[Scene modeling code data]
◇ ◇ ◇ ◇ ◇

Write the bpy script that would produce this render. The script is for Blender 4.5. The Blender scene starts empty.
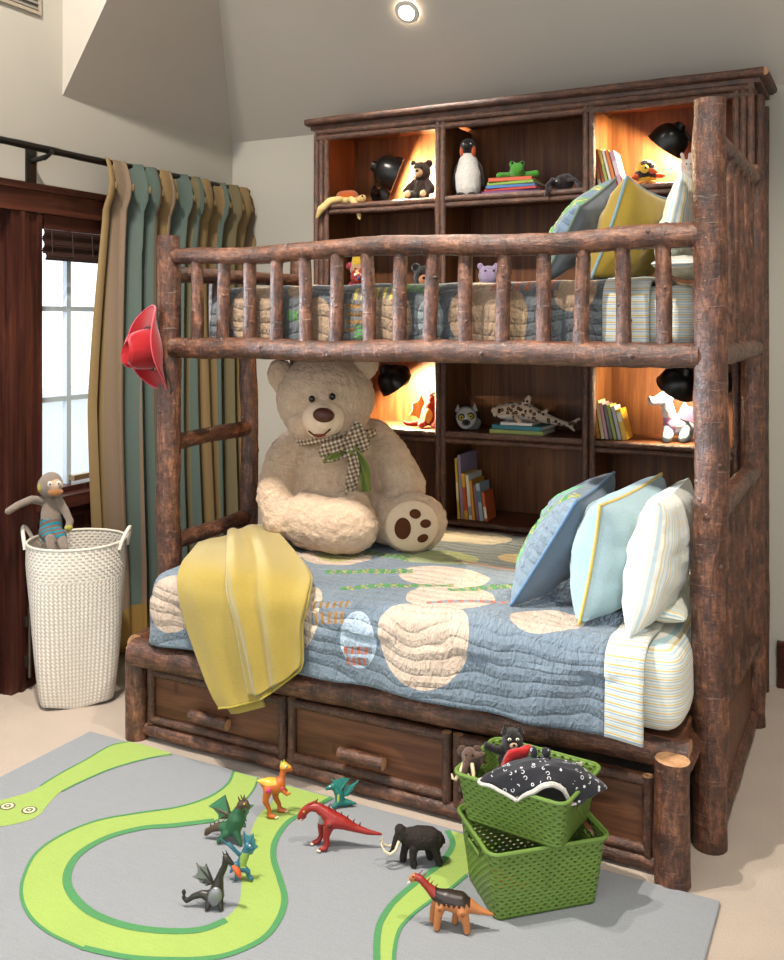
WORLD = 1.9
import bpy, bmesh, math, random
from mathutils import Vector, Matrix, noise, Euler
random.seed(7)
scene = bpy.context.scene
COL = scene.collection
CY = math.radians(27.34)          # the camera's heading; small things are turned from it
R = math.radians

# ------------------------------------------------------------------ materials
def lin(c):
    if isinstance(c, str):
        c = [int(c[i:i+2], 16)/255 for i in (0, 2, 4)]
    return tuple((x/12.92 if x <= .04045 else ((x+.055)/1.055)**2.4) for x in c[:3]) + (1,)

class NT:
    def __init__(s, name):
        s.m = bpy.data.materials.new(name); s.m.use_nodes = True
        s.t = s.m.node_tree; s.n = s.t.nodes
        s.b = s.n['Principled BSDF']; s.out = s.n['Material Output']
    def add(s, typ, inp=None, **kw):
        nd = s.n.new(typ)
        for k, v in kw.items(): setattr(nd, k, v)
        for k, v in (inp or {}).items():
            sock = nd.inputs[k]
            if isinstance(v, bpy.types.NodeSocket): s.t.links.new(v, sock)
            else: sock.default_value = v
        return nd
    def link(s, a, b): s.t.links.new(a, b)
    def coord(s, kind='Object', scale=(1, 1, 1), rot=(0, 0, 0), loc=(0, 0, 0)):
        tc = s.add('ShaderNodeTexCoord')
        mp = s.add('ShaderNodeMapping', {'Vector': tc.outputs[kind], 'Scale': scale, 'Rotation': rot, 'Location': loc})
        return mp.outputs[0]
    def noise(s, vec, scale, detail=4, rough=.55, dist=0):
        return s.add('ShaderNodeTexNoise', {'Vector': vec, 'Scale': scale, 'Detail': detail, 'Roughness': rough, 'Distortion': dist}).outputs[0]
    def ramp(s, fac, stops, mode='LINEAR'):
        r = s.add('ShaderNodeValToRGB', {'Fac': fac}); cr = r.color_ramp; cr.interpolation = mode
        while len(cr.elements) < len(stops): cr.elements.new(1)
        while len(cr.elements) > len(stops): cr.elements.remove(cr.elements[-1])
        for e, (p, c) in zip(cr.elements, stops):
            e.position = p; e.color = lin(c) if not isinstance(c, float) else (c, c, c, 1)
        return r.outputs[0]
    def mix(s, fac, a, b, mode='MIX'):
        m = s.add('ShaderNodeMix', data_type='RGBA', blend_type=mode)
        for sock, v in ((m.inputs[0], fac), (m.inputs[6], a), (m.inputs[7], b)):
            if isinstance(v, bpy.types.NodeSocket): s.link(v, sock)
            else: sock.default_value = lin(v) if isinstance(v, str) else v
        return m.outputs[2]
    def math(s, op, a, b=None, c=None):
        m = s.add('ShaderNodeMath', operation=op)
        for i, v in enumerate((a, b, c)):
            if v is None: continue
            if isinstance(v, bpy.types.NodeSocket): s.link(v, m.inputs[i])
            else: m.inputs[i].default_value = v
        return m.outputs[0]
    def color(s, c):
        if isinstance(c, bpy.types.NodeSocket): s.link(c, s.b.inputs['Base Color'])
        else: s.b.inputs['Base Color'].default_value = lin(c)
    def set(s, **kw):
        for k, v in kw.items(): s.b.inputs[k.replace('_', ' ')].default_value = v
    def bump(s, h, strength=.4, dist=.01, prev=None):
        i = {'Height': h, 'Strength': strength, 'Distance': dist}
        if prev is not None: i['Normal'] = prev
        b = s.add('ShaderNodeBump', i).outputs[0]
        s.link(b, s.b.inputs['Normal']); return b

MATS = {}
def plain(c, rough=.6, var=.12, scale=30, bstr=.15, bdist=.003, spec=.4, metal=0, sheen=0, coat=0):
    key = (c, rough, var, scale, bstr, bdist, spec, metal, sheen, coat)
    if key in MATS: return MATS[key]
    t = NT('surface_' + c); v = t.coord()
    n = t.noise(v, scale)
    l = lin(c); f = lambda k: tuple(min(1, x*k) for x in l[:3]) + (1,)
    t.color(t.mix(n, f(1-var*1.6), f(1+var*1.2)))
    t.set(Roughness=rough, Specular_IOR_Level=spec, Metallic=metal)
    if sheen: t.set(Sheen_Weight=sheen, Sheen_Roughness=.5)
    if coat: t.set(Coat_Weight=coat, Coat_Roughness=.15)
    if bstr: t.bump(t.noise(v, scale*2.2), bstr, bdist)
    MATS[key] = t.m; return t.m
def plush(c, scale=140, var=.22): return plain(c, .95, var, scale, .9, .006, .1, 0, .3)
def plastic(c): return plain(c, .38, .08, 60, .12, .002, .5)

def bark(name, dark, mid, light, rough=.42, scale=1):
    t = NT(name); v = t.coord(scale=(scale,)*3)
    st = t.coord('UV', scale=(70*scale, 14*scale, 1)); rg_ = t.coord('UV', scale=(9*scale, 75*scale, 1))
    n1 = t.noise(v, 13, 5, .65); n2 = t.noise(st, 1.0, 5, .7, .6); n3 = t.noise(rg_, 1.0, 4, .65, .3); n4 = t.noise(v, 70, 4, .7)
    mixn = t.math('ADD', t.math('MULTIPLY', n1, .5), t.math('MULTIPLY', n2, .5))
    base = t.ramp(mixn, [(.36, dark), (.5, mid), (.66, light)])
    col = t.mix(.8, base, t.ramp(n4, [(.36, .5), (.5, .95), (.66, 1.25)]), 'MULTIPLY')
    ring = t.ramp(n3, [(.60, .0), (.68, 1.0)])
    col = t.mix(t.math('MULTIPLY', ring, .18), col, 'A98E7C')
    vor = t.add('ShaderNodeTexVoronoi', {'Vector': v, 'Scale': 30.0, 'Randomness': 1.0})
    fl = t.math('MULTIPLY', t.ramp(vor.outputs['Distance'], [(.0, 1.0), (.13, .0)]), t.ramp(t.noise(v, 7, 2), [(.5, .0), (.58, 1.0)]))
    t.color(t.mix(t.math('MULTIPLY', fl, .7), col, 'B5835E'))
    t.link(t.ramp(n4, [(.3, rough+.2), (.7, rough-.14)]), t.b.inputs['Roughness'])
    t.set(Specular_IOR_Level=.7)
    b = t.bump(n1, .4, .02); b = t.bump(n2, .6, .008, b); b = t.bump(n4, .6, .004, b); t.bump(t.math('ADD', fl, ring), .5, .004, b)
    return t.m
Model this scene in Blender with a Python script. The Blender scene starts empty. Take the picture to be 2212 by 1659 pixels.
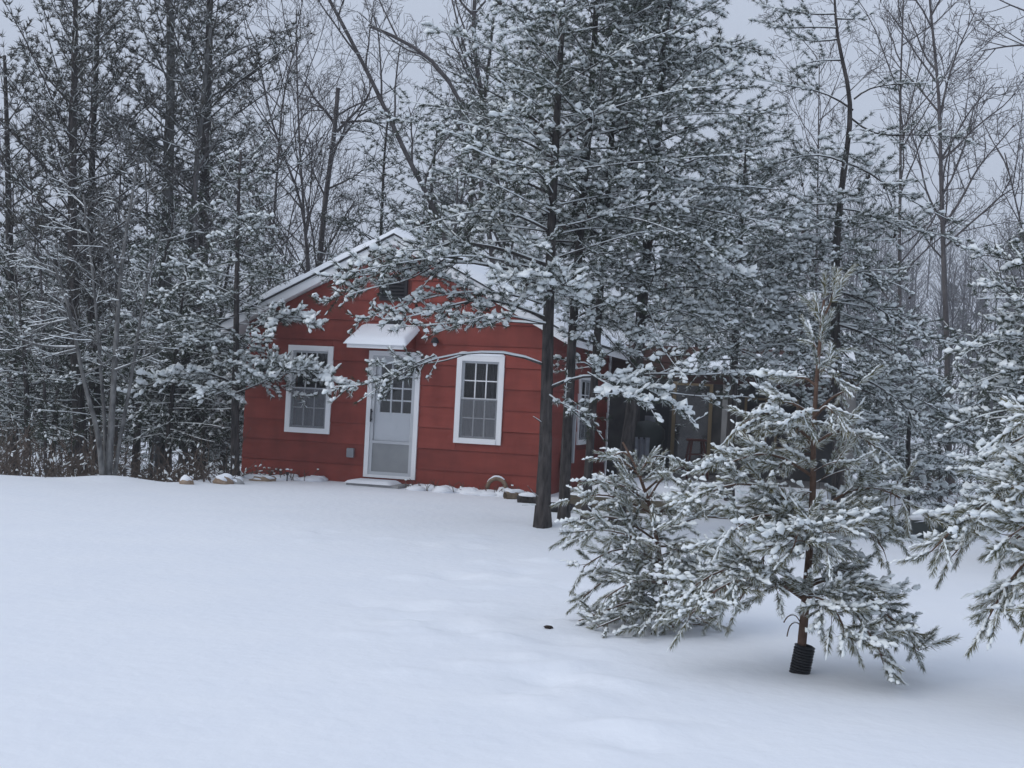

◇ ◇ ◇ ◇ ◇

Return all the entries word for word, but omit any pictures they contain.

Write the bpy script that would produce this render. The script is for Blender 4.5. The Blender scene starts empty.
WORLD = 1.9
import bpy, bmesh, math, random
from mathutils import Vector, Matrix, noise, Euler
random.seed(7)
scene = bpy.context.scene
COL = scene.collection
CY = math.radians(27.34)          # the camera's heading; small things are turned from it
R = math.radians

# ------------------------------------------------------------------ materials
def lin(c):
    if isinstance(c, str):
        c = [int(c[i:i+2], 16)/255 for i in (0, 2, 4)]
    return tuple((x/12.92 if x <= .04045 else ((x+.055)/1.055)**2.4) for x in c[:3]) + (1,)

class NT:
    def __init__(s, name):
        s.m = bpy.data.materials.new(name); s.m.use_nodes = True
        s.t = s.m.node_tree; s.n = s.t.nodes
        s.b = s.n['Principled BSDF']; s.out = s.n['Material Output']
    def add(s, typ, inp=None, **kw):
        nd = s.n.new(typ)
        for k, v in kw.items(): setattr(nd, k, v)
        for k, v in (inp or {}).items():
            sock = nd.inputs[k]
            if isinstance(v, bpy.types.NodeSocket): s.t.links.new(v, sock)
            else: sock.default_value = v
        return nd
    def link(s, a, b): s.t.links.new(a, b)
    def coord(s, kind='Object', scale=(1, 1, 1), rot=(0, 0, 0), loc=(0, 0, 0)):
        tc = s.add('ShaderNodeTexCoord')
        mp = s.add('ShaderNodeMapping', {'Vector': tc.outputs[kind], 'Scale': scale, 'Rotation': rot, 'Location': loc})
        return mp.outputs[0]
    def noise(s, vec, scale, detail=4, rough=.55, dist=0):
        return s.add('ShaderNodeTexNoise', {'Vector': vec, 'Scale': scale, 'Detail': detail, 'Roughness': rough, 'Distortion': dist}).outputs[0]
    def ramp(s, fac, stops, mode='LINEAR'):
        r = s.add('ShaderNodeValToRGB', {'Fac': fac}); cr = r.color_ramp; cr.interpolation = mode
        while len(cr.elements) < len(stops): cr.elements.new(1)
        while len(cr.elements) > len(stops): cr.elements.remove(cr.elements[-1])
        for e, (p, c) in zip(cr.elements, stops):
            e.position = p; e.color = lin(c) if not isinstance(c, float) else (c, c, c, 1)
        return r.outputs[0]
    def mix(s, fac, a, b, mode='MIX'):
        m = s.add('ShaderNodeMix', data_type='RGBA', blend_type=mode)
        for sock, v in ((m.inputs[0], fac), (m.inputs[6], a), (m.inputs[7], b)):
            if isinstance(v, bpy.types.NodeSocket): s.link(v, sock)
            else: sock.default_value = lin(v) if isinstance(v, str) else v
        return m.outputs[2]
    def math(s, op, a, b=None, c=None):
        m = s.add('ShaderNodeMath', operation=op)
        for i, v in enumerate((a, b, c)):
            if v is None: continue
            if isinstance(v, bpy.types.NodeSocket): s.link(v, m.inputs[i])
            else: m.inputs[i].default_value = v
        return m.outputs[0]
    def color(s, c):
        if isinstance(c, bpy.types.NodeSocket): s.link(c, s.b.inputs['Base Color'])
        else: s.b.inputs['Base Color'].default_value = lin(c)
    def set(s, **kw):
        for k, v in kw.items(): s.b.inputs[k.replace('_', ' ')].default_value = v
    def bump(s, h, strength=.4, dist=.01, prev=None):
        i = {'Height': h, 'Strength': strength, 'Distance': dist}
        if prev is not None: i['Normal'] = prev
        b = s.add('ShaderNodeBump', i).outputs[0]
        s.link(b, s.b.inputs['Normal']); return b

MATS = {}
def plain(c, rough=.6, var=.12, scale=30, bstr=.15, bdist=.003, spec=.4, metal=0, sheen=0, coat=0):
    key = (c, rough, var, scale, bstr, bdist, spec, metal, sheen, coat)
    if key in MATS: return MATS[key]
    t = NT('surface_' + c); v = t.coord()
    n = t.noise(v, scale)
    l = lin(c); f = lambda k: tuple(min(1, x*k) for x in l[:3]) + (1,)
    t.color(t.mix(n, f(1-var*1.6), f(1+var*1.2)))
    t.set(Roughness=rough, Specular_IOR_Level=spec, Metallic=metal)
    if sheen: t.set(Sheen_Weight=sheen, Sheen_Roughness=.5)
    if coat: t.set(Coat_Weight=coat, Coat_Roughness=.15)
    if bstr: t.bump(t.noise(v, scale*2.2), bstr, bdist)
    MATS[key] = t.m; return t.m
def plush(c, scale=140, var=.22): return plain(c, .95, var, scale, .9, .006, .1, 0, .3)
def plastic(c): return plain(c, .38, .08, 60, .12, .002, .5)

def bark(name, dark, mid, light, rough=.42, scale=1):
    t = NT(name); v = t.coord(scale=(scale,)*3)
    st = t.coord('UV', scale=(70*scale, 14*scale, 1)); rg_ = t.coord('UV', scale=(9*scale, 75*scale, 1))
    n1 = t.noise(v, 13, 5, .65); n2 = t.noise(st, 1.0, 5, .7, .6); n3 = t.noise(rg_, 1.0, 4, .65, .3); n4 = t.noise(v, 70, 4, .7)
    mixn = t.math('ADD', t.math('MULTIPLY', n1, .5), t.math('MULTIPLY', n2, .5))
    base = t.ramp(mixn, [(.36, dark), (.5, mid), (.66, light)])
    col = t.mix(.8, base, t.ramp(n4, [(.36, .5), (.5, .95), (.66, 1.25)]), 'MULTIPLY')
    ring = t.ramp(n3, [(.60, .0), (.68, 1.0)])
    col = t.mix(t.math('MULTIPLY', ring, .18), col, 'A98E7C')
    vor = t.add('ShaderNodeTexVoronoi', {'Vector': v, 'Scale': 30.0, 'Randomness': 1.0})
    fl = t.math('MULTIPLY', t.ramp(vor.outputs['Distance'], [(.0, 1.0), (.13, .0)]), t.ramp(t.noise(v, 7, 2), [(.5, .0), (.58, 1.0)]))
    t.color(t.mix(t.math('MULTIPLY', fl, .7), col, 'B5835E'))
    t.link(t.ramp(n4, [(.3, rough+.2), (.7, rough-.14)]), t.b.inputs['Roughness'])
    t.set(Specular_IOR_Level=.7)
    b = t.bump(n1, .4, .02); b = t.bump(n2, .6, .008, b); b = t.bump(n4, .6, .004, b); t.bump(t.math('ADD', fl, ring), .5, .004, b)
    return t.m
Model this scene in Blender with a Python script. The Blender scene starts empty. Take the picture to be 2212 by 1659 pixels.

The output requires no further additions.